"Os números são altos, são reais e poderão ser mais altos quando terminarmos a avaliação no final de julho", disse à Lusa o representante do Programa Alimentar Mundial (PAM) em Moçambique, Abdoulaye Balde.

A sub-região vive atualmente a pior seca dos últimos 35 anos devido ao fenómeno climático El Niño.

Segundo as últimas estimativas da Comunidade de Desenvolvimento da África Austral (SADC), reveladas a 15 de junho, 41,4 milhões de pessoas, ou seja 23% dos 181 milhões de habitantes das zonas rurais da região, estão em situação de insegurança alimentar e, destes, mais de 21 milhões precisam de assistência humanitária urgente.

O mesmo documento revela que quase 2,7 milhões de crianças sofrem já de malnutrição severa aguda, número que se prevê que aumente significativamente se não for prestado apoio imediato às populações mais vulneráveis.

"A situação é severa, particularmente em países como o Zimbabué, Malaui ou Moçambique, onde vemos grandes aumentos do número de pessoas em insegurança alimentar", disse à Lusa Johnathan Pound, da Organização para a Alimentação e a Agricultura (FAO).

A situação não deverá melhorar antes das colheitas da próxima campanha, em abril de 2017.

A SADC, os países afetados e agências das Nações Unidas como a FAO, o PAM e a Unicef criaram uma equipa de resposta a esta crise alimentar.

O problema, reconhecem responsáveis destas agências contactados pela Lusa, é a falta de financiamento.

A diretora da SADC para a Alimentação, Agricultura e Recursos Naturais, Margaret Nyirenda, apelou este mês aos parceiros e doadores para que atuem rapidamente para evitar um agravamento da situação.

"As pessoas continuam a perder os seus meios de subsistência e podemos perder vidas se não agirmos agora", disse a responsável.

A situação atual deve-se ao facto de o fenómeno El Niño, que este ano trouxe seca à região, se seguir a um ano que já tinha sido de seca.
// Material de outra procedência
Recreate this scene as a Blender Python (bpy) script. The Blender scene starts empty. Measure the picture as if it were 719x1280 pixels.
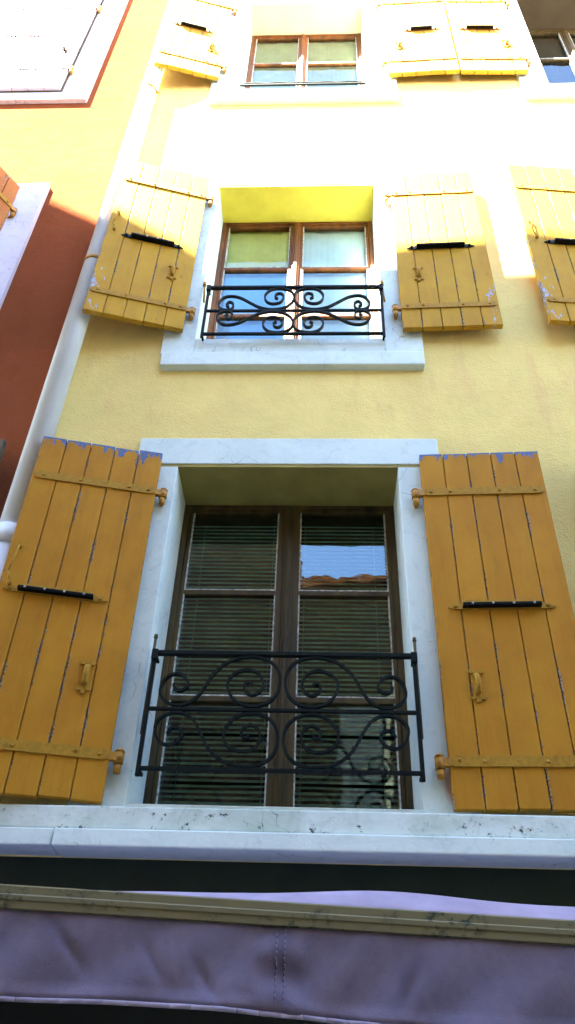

Um segundo ano consecutivo de seca deixou a região com um défice de 9,6 milhões de toneladas na produção de cereais.

Apenas 72% das necessidades de cereais da África austral estão disponíveis, segundo a SADC.

Mesmo a África do Sul, habitualmente grande produtora e fornecedora para os restantes países da sub-região, já anunciou que precisa de importar quatro a cinco milhões de toneladas de cereais para alimentar a sua população.

"Não é uma fome sazonal, é toda uma região que não tem qualquer zona com excedente", disse Balde.

Segundo o representante da FAO em Lisboa, Hélder Muteia, 84% do impacto do El Niño ocorre no setor agrícola, quer seja na produção agrícola, quer seja na pecuária.

Os números da SADC apontam para a morte de meio milhão de cabeças de gado apenas no Botsuana, Suazilândia, África do Sul e Zimbabué.

Por outro lado, as fontes de água e aquíferos estão esgotadas, obrigando as pessoas a recorrer a água sem condições.

Tudo isto motiva o apelo que as organizações internacionais lançam à comunidade internacional e aos doadores.

Só a FAO precisa de 232 milhões de dólares para fazer face às necessidades mais urgentes nos países mais vulneráveis e ainda não conseguiu reunir esses recursos, exemplificou Hélder Muteia.

"Precisamos da compreensão dos doadores para que que comecem a colocar dinheiro e a apoiar a região", disse por seu lado Abdoulaye Balde.

As organizações internacionais estão "num dilema", acrescentou a mesma fonte, explicando que ainda não foi possível reunir todos os fundos necessários para as pessoas já identificadas como precisando de ajuda alimentar.

"Sabemos com certeza que quando reavaliarmos a situação em julho a maioria dos números vai aumentar. Mas se não tivermos conseguido reunido meios para cobrir as pessoas que já identificámos, o que vai acontecer quando identificarmos mais pessoas?".